Vor allem der Angeklagte Knackstedt entwickelte laut Anklageschrift immer wieder neue Methoden, um die Schwarzkasse der Eingeweihten füllen zu können: Da wurden Scheinfirmen gegründet, Rechnungsformulare anderer Firmen gefälscht, Konten in der Schweiz und in Schweden angelegt, Geheimverträge mit Autohändlern und Ingenieurbüros abgeschlossen und Phantasiepreise für nie erfolgte Entsorgungsvorgänge festgesetzt.

Gut eine Stunde lang listete Staatsanwalt Popp akribisch die Finanztransaktionen des Quartetts auf, bei denen auch einiges auf den Privatkonten der Angeklagten hängenblieb.

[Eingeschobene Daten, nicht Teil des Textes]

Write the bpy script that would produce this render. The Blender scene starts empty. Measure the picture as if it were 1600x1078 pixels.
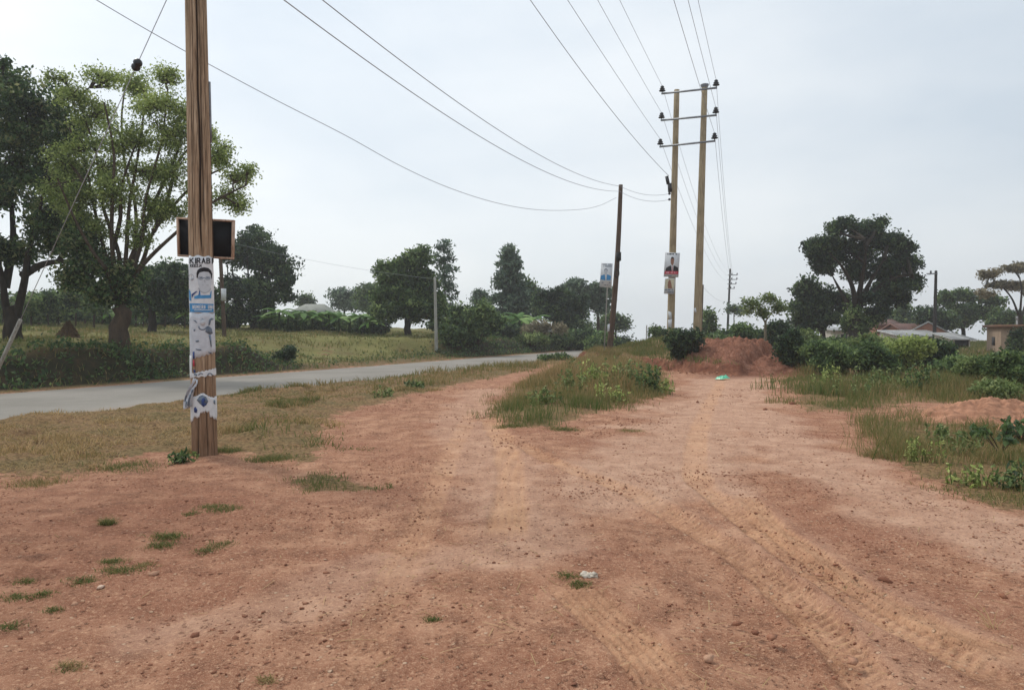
import bpy, bmesh, math, random
import numpy as np
from mathutils import Vector
R = math.radians
sc = bpy.context.scene
COL = sc.collection
rng = np.random.default_rng(7)
random.seed(7)

# ------------------------------------------------------------------ camera model (photo pixel <-> world)
F = 1155.0; HZ = 515.0; EYE = 1.6
TH = math.atan((539 - HZ) / F); CT, ST = math.cos(TH), math.sin(TH)
def P(u, v, d):
    x = (u - 800) / F; y = (539 - v) / F
    dy = CT + y * ST; dz = -ST + y * CT
    t = d / dy
    return np.array([x * t, d, EYE + dz * t])

# ------------------------------------------------------------------ noise
def _h(ix, iy, seed):
    n = (ix * 374761393 + iy * 668265263 + seed * 974634777) & 0xffffffff
    n = ((n ^ (n >> 13)) * 1274126177) & 0xffffffff
    return ((n ^ (n >> 16)) & 0xffff) / 65535.0
def vnoise(x, y, seed=0):
    x = np.asarray(x, float); y = np.asarray(y, float)
    ix = np.floor(x).astype(np.int64); iy = np.floor(y).astype(np.int64)
    fx = x - ix; fy = y - iy
    fx = fx * fx * fx * (fx * (fx * 6 - 15) + 10); fy = fy * fy * fy * (fy * (fy * 6 - 15) + 10)
    a = _h(ix, iy, seed); b = _h(ix + 1, iy, seed); c = _h(ix, iy + 1, seed); d = _h(ix + 1, iy + 1, seed)
    return (a * (1 - fx) + b * fx) * (1 - fy) + (c * (1 - fx) + d * fx) * fy
def fbm(x, y, seed=0, octs=4, gain=.5):
    s = 0; a = 1; t = 0; ca, sa = math.cos(.6), math.sin(.6)
    x = np.asarray(x, float); y = np.asarray(y, float)
    for i in range(octs):
        s = s + a * (vnoise(x, y, seed + i * 17) - .5); t += a; a *= gain
        x, y = (x * ca - y * sa) * 2.03 + 7.1, (x * sa + y * ca) * 2.03 + 3.7
    return s / t * 2       # about -1..1
def ss(a, b, x):
    t = np.clip((x - a) / (b - a), 0, 1); return t * t * (3 - 2 * t)

# ------------------------------------------------------------------ terrain
def road_x(Y):
    Y = np.asarray(Y, float); u = np.maximum(Y - 56, 0)
    return np.where(Y <= 56, -11.5 + .463 * (Y - 16.5), -11.5 + .463 * 39.5 + .2 * u + .263 * 15 * (1 - np.exp(-u / 15)))
CR = math.cos(math.atan(.463))
def lat(X, Y): return (road_x(Y) - X) * CR           # + is the far (field) side of the road
def poly_sd(X, Y, poly):
    X = np.asarray(X, float); Y = np.asarray(Y, float)
    poly = np.asarray(poly, float); inside = np.zeros(X.shape, bool); dm = np.full(X.shape, 1e9)
    for i in range(len(poly)):
        x1, y1 = poly[i]; x2, y2 = poly[(i + 1) % len(poly)]
        if y1 != y2:
            c = ((y1 > Y) != (y2 > Y)) & (X < (x2 - x1) * (Y - y1) / (y2 - y1) + x1); inside ^= c
        dx, dy = x2 - x1, y2 - y1; L = dx * dx + dy * dy + 1e-12
        t = np.clip(((X - x1) * dx + (Y - y1) * dy) / L, 0, 1)
        dm = np.minimum(dm, np.hypot(X - x1 - t * dx, Y - y1 - t * dy))
    return np.where(inside, dm, -dm)
HILL = [(6.2, 47), (4.6, 43), (3.5, 39.5), (3.6, 36.5), (4.8, 33.5), (6.0, 30), (7.0, 27.5), (8.2, 26.2), (10, 29), (13, 33), (15, 44), (16, 75), (6.5, 75)]
def H(X, Y, detail=True):
    X = np.asarray(X, float); Y = np.asarray(Y, float)
    s = lat(X, Y); z = np.zeros(np.broadcast(X, Y).shape)
    slope = ss(30, 35, Y) * (1 - ss(42, 47, Y))
    w = 1.7 + 9.0 * slope
    fieldz = .86 + .030 * np.clip(s - 5, 0, 32) + .10 * ss(10, 30, s)
    bump = fbm(X * .30, Y * .42, 3, 3) * .30 + fbm(X * 1.1, Y * 1.3, 9, 3) * .10
    zl = -.10 + ss(3.7, 3.7 + w, s) * (fieldz + .10 + bump * ss(4, 6, s))
    zl = zl + ss(3.3, 3.7, s) * .04
    sd = poly_sd(X, Y, HILL) + fbm(X * .9, Y * .9, 21, 3) * .45
    rt = 1 - .35 * ss(39, 45, Y) * (1 - ss(2, 5, sd))
    hill = (.36 * ss(0, .4, sd) + .74 * ss(.3, 5.0, sd)) * rt
    verge = ss(-3.25, -3.9, s)
    zr = -.14 + verge * (.14 + .05 * ss(-7, -4.2, s) * (1 - ss(-4.2, -3.6, s)))
    zr = zr + fbm(X * .5, Y * .5, 5, 3) * .05 * verge + hill + .2 * ss(24, 50, Y) * ss(9, 14, X)
    isl = poly_sd(X, Y, ISLE); zr = zr + .14 * ss(-.3, 1.6, isl)
    vb = ss(-.2, .7, poly_sd(X, Y, VERGE)) * ss(-3.7, -4.4, s); zr = zr + vb * (.03 + .10 * fbm(X * 1.1, Y * 1.1, 41, 4) + .05 * fbm(X * 3.4, Y * 3.4, 43, 3))
    rough = ss(-.9, -.2, sd) * (1 - ss(.9, 1.8, sd)); zr = zr + rough * (.13 * fbm(X * 3.1, Y * 3.1, 45, 4) + .06 * fbm(X * 8, Y * 8, 47, 3))
    z = np.where(s > 3.25, zl, np.where(s < -3.25, zr, -.14))
    far = ss(85, 420, Y)
    z = z - far * 22 - ss(60, 200, np.abs(X)) * 2
    if detail:
        dirt = 1 - ss(-3.6, -3.2, s)
        z = z + dirt * (fbm(X * 2.2, Y * 2.2, 31, 4) * .026 + (fbm(X * 9, Y * 9, 33, 3) * .011 + np.maximum(fbm(X * 24, Y * 24, 35, 2), 0) * .012) * (1 - ss(9, 22, Y)) * ss(.38, .62, fbm(X * .7, Y * .7, 37, 3) * .5 + .5))
    return z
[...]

Daß daß Gericht nach Absprache mit der Staatsanwaltschaft und der Verteidigung im Vorfeld des Prozesses das angestrengte Verfahren gegen den Verbindungsmann der TN-Mafia zur TN-Mutter Nukem gegen Zahlung einer Geldbuße in Höhe von läppischen 50.000 DM niedergeschlagen hat, sorgte bei den Prozeßbeobachtern aus den Reihen der Hanauer Bürgerinitiative für einigen Unmut. Sie forderten auf einem Transparent die „Einstellung des Prozesses wg. Lächerlichkeit“, weil man die eigentlichen Hintermänner der Affaire aus den Chefetagen der Nukem, der Degussa und der RWE habe laufen lassen.